Task objective
Exclude images, then output the remaining data verbatim.
____
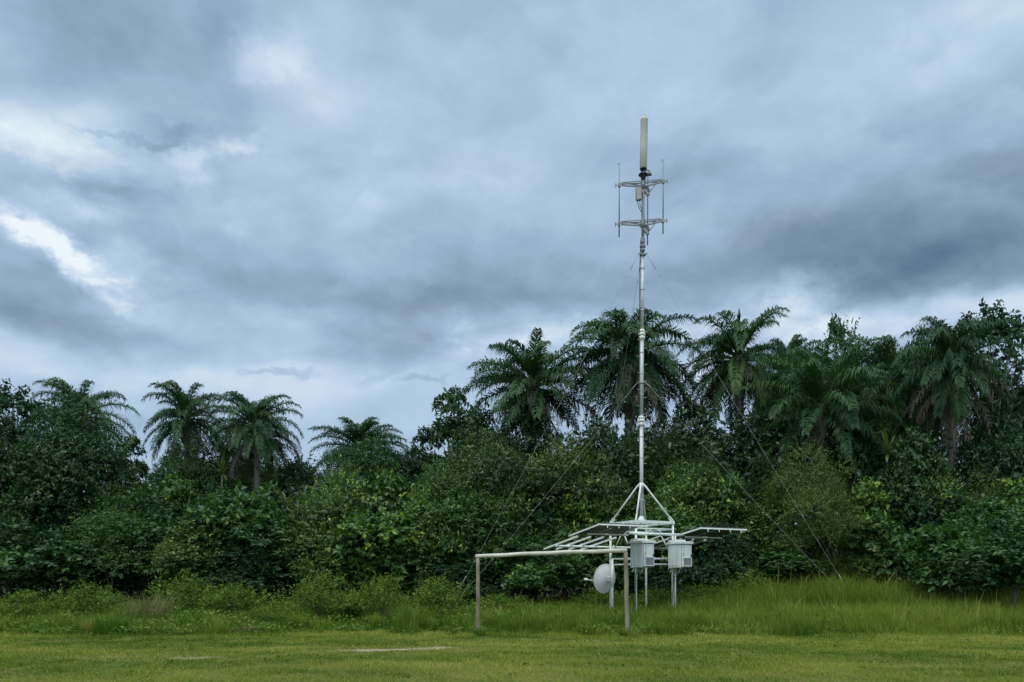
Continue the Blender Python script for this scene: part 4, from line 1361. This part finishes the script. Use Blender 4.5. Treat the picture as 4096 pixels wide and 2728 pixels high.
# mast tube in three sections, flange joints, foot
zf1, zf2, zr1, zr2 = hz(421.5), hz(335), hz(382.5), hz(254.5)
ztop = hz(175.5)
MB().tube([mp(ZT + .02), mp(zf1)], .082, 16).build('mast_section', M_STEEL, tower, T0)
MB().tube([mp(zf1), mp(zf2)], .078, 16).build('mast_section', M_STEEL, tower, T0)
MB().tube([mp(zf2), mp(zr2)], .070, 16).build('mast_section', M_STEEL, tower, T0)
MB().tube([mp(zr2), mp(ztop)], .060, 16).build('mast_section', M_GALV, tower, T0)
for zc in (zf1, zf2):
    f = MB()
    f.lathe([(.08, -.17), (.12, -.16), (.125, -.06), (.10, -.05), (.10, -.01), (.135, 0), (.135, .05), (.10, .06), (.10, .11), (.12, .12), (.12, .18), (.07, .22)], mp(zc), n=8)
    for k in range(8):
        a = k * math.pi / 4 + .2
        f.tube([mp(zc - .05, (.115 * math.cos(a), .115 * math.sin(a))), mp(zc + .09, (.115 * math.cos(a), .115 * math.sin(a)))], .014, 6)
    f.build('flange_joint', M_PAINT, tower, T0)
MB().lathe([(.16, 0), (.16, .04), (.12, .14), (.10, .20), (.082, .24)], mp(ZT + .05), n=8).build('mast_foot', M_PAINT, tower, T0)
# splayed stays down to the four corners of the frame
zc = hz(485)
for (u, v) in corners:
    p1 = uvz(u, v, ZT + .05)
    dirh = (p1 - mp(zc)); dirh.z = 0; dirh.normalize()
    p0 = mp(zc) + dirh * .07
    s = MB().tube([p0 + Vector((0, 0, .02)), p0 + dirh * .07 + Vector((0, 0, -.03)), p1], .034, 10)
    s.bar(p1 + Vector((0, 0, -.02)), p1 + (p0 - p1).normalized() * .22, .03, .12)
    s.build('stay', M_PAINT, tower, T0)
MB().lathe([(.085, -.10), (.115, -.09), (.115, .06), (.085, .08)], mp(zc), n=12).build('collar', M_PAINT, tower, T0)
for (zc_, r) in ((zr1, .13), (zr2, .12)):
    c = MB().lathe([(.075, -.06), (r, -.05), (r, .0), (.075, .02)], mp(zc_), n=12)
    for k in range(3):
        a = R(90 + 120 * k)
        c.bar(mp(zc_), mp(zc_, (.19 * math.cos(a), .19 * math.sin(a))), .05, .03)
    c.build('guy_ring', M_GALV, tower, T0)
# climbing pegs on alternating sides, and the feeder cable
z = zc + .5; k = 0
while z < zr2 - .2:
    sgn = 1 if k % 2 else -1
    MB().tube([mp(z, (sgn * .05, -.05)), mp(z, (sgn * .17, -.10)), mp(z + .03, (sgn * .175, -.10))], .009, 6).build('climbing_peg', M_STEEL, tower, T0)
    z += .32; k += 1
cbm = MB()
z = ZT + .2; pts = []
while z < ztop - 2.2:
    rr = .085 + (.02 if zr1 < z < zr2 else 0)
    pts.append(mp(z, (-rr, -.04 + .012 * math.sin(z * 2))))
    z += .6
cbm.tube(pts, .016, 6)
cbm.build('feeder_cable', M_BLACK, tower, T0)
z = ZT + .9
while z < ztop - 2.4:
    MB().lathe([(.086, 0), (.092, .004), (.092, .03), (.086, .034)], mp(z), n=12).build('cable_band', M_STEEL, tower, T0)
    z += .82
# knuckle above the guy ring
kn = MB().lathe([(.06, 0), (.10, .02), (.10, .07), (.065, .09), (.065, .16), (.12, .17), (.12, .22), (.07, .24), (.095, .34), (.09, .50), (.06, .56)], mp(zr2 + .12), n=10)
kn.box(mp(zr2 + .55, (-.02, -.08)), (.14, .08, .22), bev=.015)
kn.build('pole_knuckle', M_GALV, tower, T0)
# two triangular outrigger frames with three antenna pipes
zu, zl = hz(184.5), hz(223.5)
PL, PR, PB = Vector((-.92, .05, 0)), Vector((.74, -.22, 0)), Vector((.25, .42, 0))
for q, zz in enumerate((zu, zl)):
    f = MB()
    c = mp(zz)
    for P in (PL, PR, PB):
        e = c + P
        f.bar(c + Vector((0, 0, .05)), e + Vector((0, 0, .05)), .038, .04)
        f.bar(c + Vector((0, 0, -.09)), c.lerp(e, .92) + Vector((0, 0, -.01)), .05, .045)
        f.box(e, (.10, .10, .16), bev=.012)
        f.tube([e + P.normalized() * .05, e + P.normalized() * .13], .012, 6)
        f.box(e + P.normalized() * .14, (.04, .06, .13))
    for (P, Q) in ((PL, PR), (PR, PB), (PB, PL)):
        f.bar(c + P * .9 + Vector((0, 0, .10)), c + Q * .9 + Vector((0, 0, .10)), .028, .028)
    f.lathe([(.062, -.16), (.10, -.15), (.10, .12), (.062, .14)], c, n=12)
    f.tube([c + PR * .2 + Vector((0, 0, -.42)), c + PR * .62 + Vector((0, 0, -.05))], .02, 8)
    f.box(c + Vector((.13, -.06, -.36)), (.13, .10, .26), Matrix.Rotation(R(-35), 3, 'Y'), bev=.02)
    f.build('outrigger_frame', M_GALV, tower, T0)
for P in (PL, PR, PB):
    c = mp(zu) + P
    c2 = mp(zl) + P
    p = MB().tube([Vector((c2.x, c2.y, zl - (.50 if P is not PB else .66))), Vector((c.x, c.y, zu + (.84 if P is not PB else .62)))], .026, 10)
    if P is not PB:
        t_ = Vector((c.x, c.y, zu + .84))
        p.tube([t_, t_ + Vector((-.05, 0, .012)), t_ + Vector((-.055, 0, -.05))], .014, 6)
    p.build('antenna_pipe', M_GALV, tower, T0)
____
Exercise output
Continue the Blender Python script for this scene: part 4, from line 1361. This part finishes the script. Use Blender 4.5. Treat the picture as 4096 pixels wide and 2728 pixels high.
# mast tube in three sections, flange joints, foot
zf1, zf2, zr1, zr2 = hz(421.5), hz(335), hz(382.5), hz(254.5)
ztop = hz(175.5)
MB().tube([mp(ZT + .02), mp(zf1)], .082, 16).build('mast_section', M_STEEL, tower, T0)
MB().tube([mp(zf1), mp(zf2)], .078, 16).build('mast_section', M_STEEL, tower, T0)
MB().tube([mp(zf2), mp(zr2)], .070, 16).build('mast_section', M_STEEL, tower, T0)
MB().tube([mp(zr2), mp(ztop)], .060, 16).build('mast_section', M_GALV, tower, T0)
for zc in (zf1, zf2):
    f = MB()
    f.lathe([(.08, -.17), (.12, -.16), (.125, -.06), (.10, -.05), (.10, -.01), (.135, 0), (.135, .05), (.10, .06), (.10, .11), (.12, .12), (.12, .18), (.07, .22)], mp(zc), n=8)
    for k in range(8):
        a = k * math.pi / 4 + .2
        f.tube([mp(zc - .05, (.115 * math.cos(a), .115 * math.sin(a))), mp(zc + .09, (.115 * math.cos(a), .115 * math.sin(a)))], .014, 6)
    f.build('flange_joint', M_PAINT, tower, T0)
MB().lathe([(.16, 0), (.16, .04), (.12, .14), (.10, .20), (.082, .24)], mp(ZT + .05), n=8).build('mast_foot', M_PAINT, tower, T0)
# splayed stays down to the four corners of the frame
zc = hz(485)
for (u, v) in corners:
    p1 = uvz(u, v, ZT + .05)
    dirh = (p1 - mp(zc)); dirh.z = 0; dirh.normalize()
    p0 = mp(zc) + dirh * .07
    s = MB().tube([p0 + Vector((0, 0, .02)), p0 + dirh * .07 + Vector((0, 0, -.03)), p1], .034, 10)
    s.bar(p1 + Vector((0, 0, -.02)), p1 + (p0 - p1).normalized() * .22, .03, .12)
    s.build('stay', M_PAINT, tower, T0)
MB().lathe([(.085, -.10), (.115, -.09), (.115, .06), (.085, .08)], mp(zc), n=12).build('collar', M_PAINT, tower, T0)
for (zc_, r) in ((zr1, .13), (zr2, .12)):
    c = MB().lathe([(.075, -.06), (r, -.05), (r, .0), (.075, .02)], mp(zc_), n=12)
    for k in range(3):
        a = R(90 + 120 * k)
        c.bar(mp(zc_), mp(zc_, (.19 * math.cos(a), .19 * math.sin(a))), .05, .03)
    c.build('guy_ring', M_GALV, tower, T0)
# climbing pegs on alternating sides, and the feeder cable
z = zc + .5; k = 0
while z < zr2 - .2:
    sgn = 1 if k % 2 else -1
    MB().tube([mp(z, (sgn * .05, -.05)), mp(z, (sgn * .17, -.10)), mp(z + .03, (sgn * .175, -.10))], .009, 6).build('climbing_peg', M_STEEL, tower, T0)
    z += .32; k += 1
cbm = MB()
z = ZT + .2; pts = []
while z < ztop - 2.2:
    rr = .085 + (.02 if zr1 < z < zr2 else 0)
    pts.append(mp(z, (-rr, -.04 + .012 * math.sin(z * 2))))
    z += .6
cbm.tube(pts, .016, 6)
cbm.build('feeder_cable', M_BLACK, tower, T0)
z = ZT + .9
while z < ztop - 2.4:
    MB().lathe([(.086, 0), (.092, .004), (.092, .03), (.086, .034)], mp(z), n=12).build('cable_band', M_STEEL, tower, T0)
    z += .82
# knuckle above the guy ring
kn = MB().lathe([(.06, 0), (.10, .02), (.10, .07), (.065, .09), (.065, .16), (.12, .17), (.12, .22), (.07, .24), (.095, .34), (.09, .50), (.06, .56)], mp(zr2 + .12), n=10)
kn.box(mp(zr2 + .55, (-.02, -.08)), (.14, .08, .22), bev=.015)
kn.build('pole_knuckle', M_GALV, tower, T0)
# two triangular outrigger frames with three antenna pipes
zu, zl = hz(184.5), hz(223.5)
PL, PR, PB = Vector((-.92, .05, 0)), Vector((.74, -.22, 0)), Vector((.25, .42, 0))
for q, zz in enumerate((zu, zl)):
    f = MB()
    c = mp(zz)
    for P in (PL, PR, PB):
        e = c + P
        f.bar(c + Vector((0, 0, .05)), e + Vector((0, 0, .05)), .038, .04)
        f.bar(c + Vector((0, 0, -.09)), c.lerp(e, .92) + Vector((0, 0, -.01)), .05, .045)
        f.box(e, (.10, .10, .16), bev=.012)
        f.tube([e + P.normalized() * .05, e + P.normalized() * .13], .012, 6)
        f.box(e + P.normalized() * .14, (.04, .06, .13))
    for (P, Q) in ((PL, PR), (PR, PB), (PB, PL)):
        f.bar(c + P * .9 + Vector((0, 0, .10)), c + Q * .9 + Vector((0, 0, .10)), .028, .028)
    f.lathe([(.062, -.16), (.10, -.15), (.10, .12), (.062, .14)], c, n=12)
    f.tube([c + PR * .2 + Vector((0, 0, -.42)), c + PR * .62 + Vector((0, 0, -.05))], .02, 8)
    f.box(c + Vector((.13, -.06, -.36)), (.13, .10, .26), Matrix.Rotation(R(-35), 3, 'Y'), bev=.02)
    f.build('outrigger_frame', M_GALV, tower, T0)
for P in (PL, PR, PB):
    c = mp(zu) + P
    c2 = mp(zl) + P
    p = MB().tube([Vector((c2.x, c2.y, zl - (.50 if P is not PB else .66))), Vector((c.x, c.y, zu + (.84 if P is not PB else .62)))], .026, 10)
    if P is not PB:
        t_ = Vector((c.x, c.y, zu + .84))
        p.tube([t_, t_ + Vector((-.05, 0, .012)), t_ + Vector((-.055, 0, -.05))], .014, 6)
    p.build('antenna_pipe', M_GALV, tower, T0)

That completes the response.